• _INFORMATION SHOWN_:
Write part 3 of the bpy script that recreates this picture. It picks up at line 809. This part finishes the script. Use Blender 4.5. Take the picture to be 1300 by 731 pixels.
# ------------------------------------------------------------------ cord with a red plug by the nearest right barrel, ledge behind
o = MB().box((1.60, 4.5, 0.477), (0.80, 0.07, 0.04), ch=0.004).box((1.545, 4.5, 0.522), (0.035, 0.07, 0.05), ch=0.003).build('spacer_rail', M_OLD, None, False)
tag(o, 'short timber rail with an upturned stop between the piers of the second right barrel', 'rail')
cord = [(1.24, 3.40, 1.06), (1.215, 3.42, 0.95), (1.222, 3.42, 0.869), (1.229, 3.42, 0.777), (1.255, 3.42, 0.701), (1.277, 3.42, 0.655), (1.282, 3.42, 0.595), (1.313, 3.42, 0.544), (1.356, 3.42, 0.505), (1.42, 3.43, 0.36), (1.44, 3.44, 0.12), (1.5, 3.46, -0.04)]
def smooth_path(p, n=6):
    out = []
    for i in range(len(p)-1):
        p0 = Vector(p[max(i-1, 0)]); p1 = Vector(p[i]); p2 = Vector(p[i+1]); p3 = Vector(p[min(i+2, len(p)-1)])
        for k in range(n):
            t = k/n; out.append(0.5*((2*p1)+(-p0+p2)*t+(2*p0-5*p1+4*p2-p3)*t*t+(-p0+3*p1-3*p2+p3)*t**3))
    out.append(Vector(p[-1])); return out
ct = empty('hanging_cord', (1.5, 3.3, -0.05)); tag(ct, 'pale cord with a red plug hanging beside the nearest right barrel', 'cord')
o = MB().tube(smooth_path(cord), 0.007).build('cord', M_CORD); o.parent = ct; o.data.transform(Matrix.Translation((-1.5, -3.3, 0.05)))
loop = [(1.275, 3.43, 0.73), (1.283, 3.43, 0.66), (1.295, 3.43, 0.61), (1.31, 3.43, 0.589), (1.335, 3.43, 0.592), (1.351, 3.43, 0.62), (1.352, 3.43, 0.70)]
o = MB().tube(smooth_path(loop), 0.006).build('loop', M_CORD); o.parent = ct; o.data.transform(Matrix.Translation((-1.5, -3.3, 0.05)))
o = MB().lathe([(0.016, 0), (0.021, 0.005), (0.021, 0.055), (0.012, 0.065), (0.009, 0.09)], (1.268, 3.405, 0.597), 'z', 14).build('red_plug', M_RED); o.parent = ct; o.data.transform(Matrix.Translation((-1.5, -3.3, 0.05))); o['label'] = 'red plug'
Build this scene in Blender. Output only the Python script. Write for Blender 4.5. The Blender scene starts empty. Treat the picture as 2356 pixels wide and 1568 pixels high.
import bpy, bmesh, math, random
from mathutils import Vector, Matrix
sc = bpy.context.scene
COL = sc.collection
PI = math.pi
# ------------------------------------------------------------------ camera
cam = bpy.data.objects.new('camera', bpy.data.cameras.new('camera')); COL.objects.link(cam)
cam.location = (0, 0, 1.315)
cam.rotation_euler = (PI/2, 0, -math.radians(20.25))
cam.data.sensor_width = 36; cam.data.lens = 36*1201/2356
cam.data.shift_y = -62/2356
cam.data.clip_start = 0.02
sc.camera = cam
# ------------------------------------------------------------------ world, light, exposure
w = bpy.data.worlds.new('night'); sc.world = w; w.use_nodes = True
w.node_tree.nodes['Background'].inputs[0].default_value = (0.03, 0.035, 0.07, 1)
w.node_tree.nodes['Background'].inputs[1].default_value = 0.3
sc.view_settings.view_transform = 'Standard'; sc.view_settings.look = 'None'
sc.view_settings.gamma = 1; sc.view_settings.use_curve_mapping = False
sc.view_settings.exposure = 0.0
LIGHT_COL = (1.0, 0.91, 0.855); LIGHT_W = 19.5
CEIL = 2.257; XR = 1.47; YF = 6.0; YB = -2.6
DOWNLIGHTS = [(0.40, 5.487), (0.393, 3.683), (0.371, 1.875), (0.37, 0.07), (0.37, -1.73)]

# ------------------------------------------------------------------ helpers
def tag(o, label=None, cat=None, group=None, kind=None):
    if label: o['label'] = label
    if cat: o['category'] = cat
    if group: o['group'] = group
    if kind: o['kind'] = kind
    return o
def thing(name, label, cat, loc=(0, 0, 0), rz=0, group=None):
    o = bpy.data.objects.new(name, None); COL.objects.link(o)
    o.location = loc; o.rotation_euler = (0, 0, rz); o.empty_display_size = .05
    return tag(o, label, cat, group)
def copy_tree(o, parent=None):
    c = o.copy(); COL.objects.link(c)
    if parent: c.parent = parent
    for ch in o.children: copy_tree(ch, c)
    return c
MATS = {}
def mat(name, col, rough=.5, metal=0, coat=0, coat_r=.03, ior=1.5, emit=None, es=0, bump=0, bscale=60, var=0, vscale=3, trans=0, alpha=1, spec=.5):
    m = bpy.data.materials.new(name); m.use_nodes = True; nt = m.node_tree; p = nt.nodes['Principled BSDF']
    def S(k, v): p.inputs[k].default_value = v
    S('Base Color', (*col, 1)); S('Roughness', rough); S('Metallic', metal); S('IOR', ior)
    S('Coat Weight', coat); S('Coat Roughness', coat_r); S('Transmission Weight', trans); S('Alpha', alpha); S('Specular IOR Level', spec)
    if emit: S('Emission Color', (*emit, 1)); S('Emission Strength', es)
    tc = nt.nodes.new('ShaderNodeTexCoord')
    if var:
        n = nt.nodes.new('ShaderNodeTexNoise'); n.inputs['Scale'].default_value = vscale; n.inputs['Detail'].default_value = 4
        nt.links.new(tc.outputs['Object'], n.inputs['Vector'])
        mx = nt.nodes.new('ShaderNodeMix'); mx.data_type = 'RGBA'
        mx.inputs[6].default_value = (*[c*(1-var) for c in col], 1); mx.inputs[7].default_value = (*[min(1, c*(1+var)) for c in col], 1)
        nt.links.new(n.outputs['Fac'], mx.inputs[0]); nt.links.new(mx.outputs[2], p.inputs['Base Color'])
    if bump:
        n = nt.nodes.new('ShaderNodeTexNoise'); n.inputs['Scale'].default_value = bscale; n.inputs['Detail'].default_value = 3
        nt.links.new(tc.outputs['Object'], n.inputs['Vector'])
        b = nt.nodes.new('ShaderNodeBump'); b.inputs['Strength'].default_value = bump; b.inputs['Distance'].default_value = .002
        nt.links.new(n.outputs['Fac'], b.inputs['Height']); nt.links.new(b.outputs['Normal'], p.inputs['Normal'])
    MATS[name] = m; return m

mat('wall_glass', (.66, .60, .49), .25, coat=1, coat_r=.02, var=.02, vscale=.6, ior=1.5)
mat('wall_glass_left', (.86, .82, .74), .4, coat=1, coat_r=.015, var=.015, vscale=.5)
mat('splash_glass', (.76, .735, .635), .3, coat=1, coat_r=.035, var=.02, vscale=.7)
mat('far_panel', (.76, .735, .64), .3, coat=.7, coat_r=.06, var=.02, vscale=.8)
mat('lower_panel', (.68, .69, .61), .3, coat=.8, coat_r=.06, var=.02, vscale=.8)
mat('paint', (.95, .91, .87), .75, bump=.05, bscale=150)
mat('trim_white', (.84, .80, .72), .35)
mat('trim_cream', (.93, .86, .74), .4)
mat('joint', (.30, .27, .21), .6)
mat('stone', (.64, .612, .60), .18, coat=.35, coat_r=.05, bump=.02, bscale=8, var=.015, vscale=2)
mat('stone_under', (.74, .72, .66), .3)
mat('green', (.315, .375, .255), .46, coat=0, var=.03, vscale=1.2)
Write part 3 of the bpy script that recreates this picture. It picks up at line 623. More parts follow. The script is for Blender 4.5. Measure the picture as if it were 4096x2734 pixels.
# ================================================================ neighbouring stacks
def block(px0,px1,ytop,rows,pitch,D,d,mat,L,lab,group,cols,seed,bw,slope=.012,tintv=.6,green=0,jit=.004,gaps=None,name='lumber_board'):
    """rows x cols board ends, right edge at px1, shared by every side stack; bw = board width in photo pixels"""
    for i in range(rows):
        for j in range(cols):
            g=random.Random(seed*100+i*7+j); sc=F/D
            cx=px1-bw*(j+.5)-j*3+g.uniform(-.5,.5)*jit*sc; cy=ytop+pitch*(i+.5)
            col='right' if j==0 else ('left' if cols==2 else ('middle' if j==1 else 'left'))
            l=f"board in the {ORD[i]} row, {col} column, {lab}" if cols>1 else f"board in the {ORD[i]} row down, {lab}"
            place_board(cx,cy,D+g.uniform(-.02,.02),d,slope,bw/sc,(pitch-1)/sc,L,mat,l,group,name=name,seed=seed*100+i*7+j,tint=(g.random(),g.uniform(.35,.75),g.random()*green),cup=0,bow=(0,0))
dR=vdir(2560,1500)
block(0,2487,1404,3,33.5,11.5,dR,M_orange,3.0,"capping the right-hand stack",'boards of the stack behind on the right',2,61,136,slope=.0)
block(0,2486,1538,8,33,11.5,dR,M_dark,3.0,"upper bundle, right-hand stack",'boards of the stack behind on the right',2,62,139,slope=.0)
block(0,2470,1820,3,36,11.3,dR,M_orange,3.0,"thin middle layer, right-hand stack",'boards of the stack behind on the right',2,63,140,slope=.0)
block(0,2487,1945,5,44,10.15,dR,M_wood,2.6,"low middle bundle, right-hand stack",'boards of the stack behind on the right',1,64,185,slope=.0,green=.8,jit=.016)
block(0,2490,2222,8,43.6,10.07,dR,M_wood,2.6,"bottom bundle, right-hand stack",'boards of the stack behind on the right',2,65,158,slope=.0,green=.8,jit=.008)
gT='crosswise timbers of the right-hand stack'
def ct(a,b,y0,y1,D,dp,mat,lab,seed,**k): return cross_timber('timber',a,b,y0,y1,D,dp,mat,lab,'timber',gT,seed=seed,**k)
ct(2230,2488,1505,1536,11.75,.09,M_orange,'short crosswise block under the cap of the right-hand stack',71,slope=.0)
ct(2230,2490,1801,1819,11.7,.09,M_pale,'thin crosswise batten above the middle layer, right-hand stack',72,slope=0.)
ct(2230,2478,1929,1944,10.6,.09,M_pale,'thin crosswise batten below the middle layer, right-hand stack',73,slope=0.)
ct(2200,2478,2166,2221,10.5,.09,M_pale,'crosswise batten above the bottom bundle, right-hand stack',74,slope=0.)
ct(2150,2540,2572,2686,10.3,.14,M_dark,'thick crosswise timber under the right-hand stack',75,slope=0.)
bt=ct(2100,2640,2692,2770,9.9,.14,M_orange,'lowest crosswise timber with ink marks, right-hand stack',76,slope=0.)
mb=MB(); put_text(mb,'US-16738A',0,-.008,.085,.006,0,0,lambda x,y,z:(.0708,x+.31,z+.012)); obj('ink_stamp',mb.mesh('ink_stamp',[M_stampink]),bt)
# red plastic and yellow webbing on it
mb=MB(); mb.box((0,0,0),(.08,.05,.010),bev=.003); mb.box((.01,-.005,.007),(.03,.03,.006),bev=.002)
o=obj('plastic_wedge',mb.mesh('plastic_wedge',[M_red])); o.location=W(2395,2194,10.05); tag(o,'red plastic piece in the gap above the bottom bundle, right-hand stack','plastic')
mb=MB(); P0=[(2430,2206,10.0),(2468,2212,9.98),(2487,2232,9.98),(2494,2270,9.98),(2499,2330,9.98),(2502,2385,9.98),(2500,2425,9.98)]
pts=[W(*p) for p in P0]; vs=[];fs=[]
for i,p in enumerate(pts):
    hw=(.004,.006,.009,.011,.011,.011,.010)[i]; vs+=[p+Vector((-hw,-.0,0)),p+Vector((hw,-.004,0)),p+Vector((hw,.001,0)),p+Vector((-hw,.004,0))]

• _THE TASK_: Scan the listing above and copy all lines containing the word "scene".

• _EXERCISE RESPONSE_:
Build this scene in Blender. Output only the Python script. Write for Blender 4.5. The Blender scene starts empty. Treat the picture as 2356 pixels wide and 1568 pixels high.
sc = bpy.context.scene